Christmas Day — Midnight Mass
Is 9:1-6
Tit 2:11-14
Lk 1:1-14
…a light has shone.
A dear friend of mine sent me a Christmas message on WhatsApp not too long ago. However, the message said ‘Merry X-mas’. I replied to him (and to all whose who sent me greeting using ‘X-mas’) to use ‘Christmas’ instead. I explained that we seem to be cancelling our Christ when we use ‘X’ instead. My friend refused to do so. Instead, he said it was ok so long as we know what it meant. I felt sad that this was the case. And it reminded me of how much Christ has slowly but surely become eased out of Christmas. Today, we have Christ in Christmas replaced by Merry …. X-mas, Beer-mas, Choc-mas, Thai-mas, Waffle-mas, ….it does seem that Christ is being cancelled out of Christmas – and if so then ‘X’ sounds about right. Sigh.

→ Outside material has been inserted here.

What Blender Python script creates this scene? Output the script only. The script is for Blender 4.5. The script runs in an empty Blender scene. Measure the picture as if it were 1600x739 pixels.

I just came back from a trip to Spain to holiday, and also to visit my daughter, who is doing her 5-month long university student exchange there. From the moment we touched down in Madrid, the pace got hectic … heck, it was downright frenetic. Every moment was a head-spinning attempt to fill it with unforgettable experiences of the food, the culture, the history, the drink, the shopping, the people, the amazing churches, the weather, even what the campus of my girl’s university felt and looked like. All that we must see, must do, must eat, must drink, must experience.
On a train ride to Toledo as part of a one-day side trip, I had some time to quieten down a little and a homily by a priest a long time ago came to my mind. In that homily, the priest said that Singaporeans lived a pathetic existence – that we seem to work very hard all throughout the year, simply to gain the trappings of secular success and for that short holiday each year. And that this came at the expense of our spiritual life and our family relationships, especially with our children, whom we don’t spend enough time with – quantitatively, as well as qualitatively. I can now see the truth in what he said.
Yes – our lives seem to be a constant pursuit of the unattainable and the disordered. We don’t seem to be particularly adept at recognising, pursuing, obtaining and sustaining that which should really matter — God and family. The only two gifts that come directly from God himself – our faith and our families. And so we try desperately to ‘make up’ for it at the end of the year – by squeezing in the span of two weeks, what we cannot achieve for the rest of the 50 weeks of the year.
But yet, I would disagree with the priest on the point that we do not treasure what God has given us. In fact, I would make the argument that we in fact do. We treasure each moment of the time given to us during the holiday season to search out that which is indeed precious – time with our God, time with our families, time with our spouses and children. We search for the divine spirit to countervail the spirit of this world. We search out a sense of being family again, as did God, when he created the Holy Family at Christmas. We search out for marriage again, as did Joseph when angel Gabriel assured him that Mary had conceived by the Holy Spirit. We search out again, our children, as Mary and Joseph did at their bundle of joy lying in the manger.
We search out again, silence and holiness, as was given to the shepherds and the 3 Magi on Christmas morn as I managed to somehow experience in the few precious moments I could spend in the numerous churches, cathedrals and chapels scattered all over Spain, Portugal and Belgium (the three countries I managed to cover – all of which being Catholic countries) – regardless of whether these were jaw-droppingly astoundingly beautiful and glorious Basilicas, or the barest and humblest of side chapels, right next to an Airbnb I stayed at.
And so, to the priest I say this – Thank you Father, for your important reminder and urging to us to never forget that which is truly important to us and to always treasure them – the gift of our faith and our families. And hence, this Christmas, as the clock strikes midnight, and we are given the gift of Jesus and of Christmas, we finally get to see, do, and experience all that is the most important and needed in our lives. We finally get to experience – peace, joy, love, family, hope, silence, healing, restoration, salvation. We finally get to experience — CHRIST-mas!
(Today’s OXYGEN by Justus Teo)
Prayer: Father help us, as we are in desperate search for so many things that our souls are longing for but missing in the midst of the holiday season. We are distracted and disordered by all that is superficial and transient when we are led astray by how this world defines ‘X-mas’. And we lose sight of our Savior’s birth.
Thanksgiving: Father, thank you for never forsaking us. For always refusing to let go of us, and for constantly bringing us back into the manger of our lives where we get to see and know, to love and to experience, to honour and worship that which defines Christmas – the birth of Jesus Christ, your Son.